* [EXERCISE GOAL]: Repeat the data verbatim.
--- DATA EXTRACT ---
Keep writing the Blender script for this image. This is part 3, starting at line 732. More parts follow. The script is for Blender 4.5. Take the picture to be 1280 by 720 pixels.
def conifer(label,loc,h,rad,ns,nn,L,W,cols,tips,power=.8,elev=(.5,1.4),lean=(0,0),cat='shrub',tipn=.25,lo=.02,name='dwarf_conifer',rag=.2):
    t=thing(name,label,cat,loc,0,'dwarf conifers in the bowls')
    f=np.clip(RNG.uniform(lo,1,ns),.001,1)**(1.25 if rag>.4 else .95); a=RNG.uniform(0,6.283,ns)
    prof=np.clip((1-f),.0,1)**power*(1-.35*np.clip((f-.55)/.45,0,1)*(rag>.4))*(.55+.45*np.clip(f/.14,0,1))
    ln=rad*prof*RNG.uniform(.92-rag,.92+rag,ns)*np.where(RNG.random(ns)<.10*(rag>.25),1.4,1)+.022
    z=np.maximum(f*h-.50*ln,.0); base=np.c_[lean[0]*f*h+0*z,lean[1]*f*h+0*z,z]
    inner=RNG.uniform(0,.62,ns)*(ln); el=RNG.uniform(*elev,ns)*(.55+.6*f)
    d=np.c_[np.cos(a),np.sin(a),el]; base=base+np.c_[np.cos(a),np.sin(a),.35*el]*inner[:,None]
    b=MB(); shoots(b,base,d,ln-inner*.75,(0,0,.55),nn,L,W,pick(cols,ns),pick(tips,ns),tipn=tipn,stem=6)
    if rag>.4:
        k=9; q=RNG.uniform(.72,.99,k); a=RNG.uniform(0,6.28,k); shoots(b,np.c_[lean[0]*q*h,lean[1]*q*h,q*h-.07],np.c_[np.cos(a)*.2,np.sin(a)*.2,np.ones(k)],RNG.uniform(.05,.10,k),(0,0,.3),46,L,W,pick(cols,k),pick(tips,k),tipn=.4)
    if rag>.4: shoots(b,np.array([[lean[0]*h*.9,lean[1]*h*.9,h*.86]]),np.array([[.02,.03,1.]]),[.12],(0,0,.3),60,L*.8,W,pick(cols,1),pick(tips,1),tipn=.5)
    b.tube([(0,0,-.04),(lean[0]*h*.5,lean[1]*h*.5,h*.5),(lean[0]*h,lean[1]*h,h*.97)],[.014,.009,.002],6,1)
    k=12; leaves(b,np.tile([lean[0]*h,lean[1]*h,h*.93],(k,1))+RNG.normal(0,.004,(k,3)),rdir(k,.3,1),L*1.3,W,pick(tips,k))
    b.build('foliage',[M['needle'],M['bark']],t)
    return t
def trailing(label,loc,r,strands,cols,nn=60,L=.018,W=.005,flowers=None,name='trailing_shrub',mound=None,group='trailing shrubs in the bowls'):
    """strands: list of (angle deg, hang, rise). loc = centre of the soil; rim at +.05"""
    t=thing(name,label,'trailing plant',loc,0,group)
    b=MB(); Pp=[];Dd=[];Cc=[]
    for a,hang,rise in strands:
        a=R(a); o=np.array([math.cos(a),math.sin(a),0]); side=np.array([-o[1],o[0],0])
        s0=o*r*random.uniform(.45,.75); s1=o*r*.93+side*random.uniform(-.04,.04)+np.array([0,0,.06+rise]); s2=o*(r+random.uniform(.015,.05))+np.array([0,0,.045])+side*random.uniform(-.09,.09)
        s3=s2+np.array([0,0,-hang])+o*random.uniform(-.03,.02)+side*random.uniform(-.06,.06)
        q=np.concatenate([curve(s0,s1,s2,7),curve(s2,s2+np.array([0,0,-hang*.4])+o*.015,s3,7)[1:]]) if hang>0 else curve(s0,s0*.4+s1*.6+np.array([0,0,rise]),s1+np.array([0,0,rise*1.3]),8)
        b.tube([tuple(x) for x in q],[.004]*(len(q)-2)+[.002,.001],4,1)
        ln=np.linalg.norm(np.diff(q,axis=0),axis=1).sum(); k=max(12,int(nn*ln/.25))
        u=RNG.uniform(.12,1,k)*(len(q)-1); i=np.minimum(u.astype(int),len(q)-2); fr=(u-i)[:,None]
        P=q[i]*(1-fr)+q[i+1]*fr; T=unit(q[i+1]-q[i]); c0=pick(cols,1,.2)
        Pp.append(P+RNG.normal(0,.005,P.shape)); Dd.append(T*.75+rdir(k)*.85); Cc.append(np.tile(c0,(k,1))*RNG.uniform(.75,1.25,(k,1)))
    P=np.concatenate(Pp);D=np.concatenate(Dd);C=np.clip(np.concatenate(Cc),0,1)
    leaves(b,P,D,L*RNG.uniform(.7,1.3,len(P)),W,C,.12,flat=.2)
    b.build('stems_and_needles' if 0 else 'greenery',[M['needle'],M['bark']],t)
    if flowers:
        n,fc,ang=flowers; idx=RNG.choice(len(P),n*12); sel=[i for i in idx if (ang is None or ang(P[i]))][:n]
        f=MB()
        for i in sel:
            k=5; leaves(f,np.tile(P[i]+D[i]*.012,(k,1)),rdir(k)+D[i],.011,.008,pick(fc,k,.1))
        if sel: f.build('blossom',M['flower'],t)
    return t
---
* [ANSWER IN FULL]:
Keep writing the Blender script for this image. This is part 3, starting at line 732. More parts follow. The script is for Blender 4.5. Take the picture to be 1280 by 720 pixels.
def conifer(label,loc,h,rad,ns,nn,L,W,cols,tips,power=.8,elev=(.5,1.4),lean=(0,0),cat='shrub',tipn=.25,lo=.02,name='dwarf_conifer',rag=.2):
    t=thing(name,label,cat,loc,0,'dwarf conifers in the bowls')
    f=np.clip(RNG.uniform(lo,1,ns),.001,1)**(1.25 if rag>.4 else .95); a=RNG.uniform(0,6.283,ns)
    prof=np.clip((1-f),.0,1)**power*(1-.35*np.clip((f-.55)/.45,0,1)*(rag>.4))*(.55+.45*np.clip(f/.14,0,1))
    ln=rad*prof*RNG.uniform(.92-rag,.92+rag,ns)*np.where(RNG.random(ns)<.10*(rag>.25),1.4,1)+.022
    z=np.maximum(f*h-.50*ln,.0); base=np.c_[lean[0]*f*h+0*z,lean[1]*f*h+0*z,z]
    inner=RNG.uniform(0,.62,ns)*(ln); el=RNG.uniform(*elev,ns)*(.55+.6*f)
    d=np.c_[np.cos(a),np.sin(a),el]; base=base+np.c_[np.cos(a),np.sin(a),.35*el]*inner[:,None]
    b=MB(); shoots(b,base,d,ln-inner*.75,(0,0,.55),nn,L,W,pick(cols,ns),pick(tips,ns),tipn=tipn,stem=6)
    if rag>.4:
        k=9; q=RNG.uniform(.72,.99,k); a=RNG.uniform(0,6.28,k); shoots(b,np.c_[lean[0]*q*h,lean[1]*q*h,q*h-.07],np.c_[np.cos(a)*.2,np.sin(a)*.2,np.ones(k)],RNG.uniform(.05,.10,k),(0,0,.3),46,L,W,pick(cols,k),pick(tips,k),tipn=.4)
    if rag>.4: shoots(b,np.array([[lean[0]*h*.9,lean[1]*h*.9,h*.86]]),np.array([[.02,.03,1.]]),[.12],(0,0,.3),60,L*.8,W,pick(cols,1),pick(tips,1),tipn=.5)
    b.tube([(0,0,-.04),(lean[0]*h*.5,lean[1]*h*.5,h*.5),(lean[0]*h,lean[1]*h,h*.97)],[.014,.009,.002],6,1)
    k=12; leaves(b,np.tile([lean[0]*h,lean[1]*h,h*.93],(k,1))+RNG.normal(0,.004,(k,3)),rdir(k,.3,1),L*1.3,W,pick(tips,k))
    b.build('foliage',[M['needle'],M['bark']],t)
    return t
def trailing(label,loc,r,strands,cols,nn=60,L=.018,W=.005,flowers=None,name='trailing_shrub',mound=None,group='trailing shrubs in the bowls'):
    """strands: list of (angle deg, hang, rise). loc = centre of the soil; rim at +.05"""
    t=thing(name,label,'trailing plant',loc,0,group)
    b=MB(); Pp=[];Dd=[];Cc=[]
    for a,hang,rise in strands:
        a=R(a); o=np.array([math.cos(a),math.sin(a),0]); side=np.array([-o[1],o[0],0])
        s0=o*r*random.uniform(.45,.75); s1=o*r*.93+side*random.uniform(-.04,.04)+np.array([0,0,.06+rise]); s2=o*(r+random.uniform(.015,.05))+np.array([0,0,.045])+side*random.uniform(-.09,.09)
        s3=s2+np.array([0,0,-hang])+o*random.uniform(-.03,.02)+side*random.uniform(-.06,.06)
        q=np.concatenate([curve(s0,s1,s2,7),curve(s2,s2+np.array([0,0,-hang*.4])+o*.015,s3,7)[1:]]) if hang>0 else curve(s0,s0*.4+s1*.6+np.array([0,0,rise]),s1+np.array([0,0,rise*1.3]),8)
        b.tube([tuple(x) for x in q],[.004]*(len(q)-2)+[.002,.001],4,1)
        ln=np.linalg.norm(np.diff(q,axis=0),axis=1).sum(); k=max(12,int(nn*ln/.25))
        u=RNG.uniform(.12,1,k)*(len(q)-1); i=np.minimum(u.astype(int),len(q)-2); fr=(u-i)[:,None]
        P=q[i]*(1-fr)+q[i+1]*fr; T=unit(q[i+1]-q[i]); c0=pick(cols,1,.2)
        Pp.append(P+RNG.normal(0,.005,P.shape)); Dd.append(T*.75+rdir(k)*.85); Cc.append(np.tile(c0,(k,1))*RNG.uniform(.75,1.25,(k,1)))
    P=np.concatenate(Pp);D=np.concatenate(Dd);C=np.clip(np.concatenate(Cc),0,1)
    leaves(b,P,D,L*RNG.uniform(.7,1.3,len(P)),W,C,.12,flat=.2)
    b.build('stems_and_needles' if 0 else 'greenery',[M['needle'],M['bark']],t)
    if flowers:
        n,fc,ang=flowers; idx=RNG.choice(len(P),n*12); sel=[i for i in idx if (ang is None or ang(P[i]))][:n]
        f=MB()
        for i in sel:
            k=5; leaves(f,np.tile(P[i]+D[i]*.012,(k,1)),rdir(k)+D[i],.011,.008,pick(fc,k,.1))
        if sel: f.build('blossom',M['flower'],t)
    return t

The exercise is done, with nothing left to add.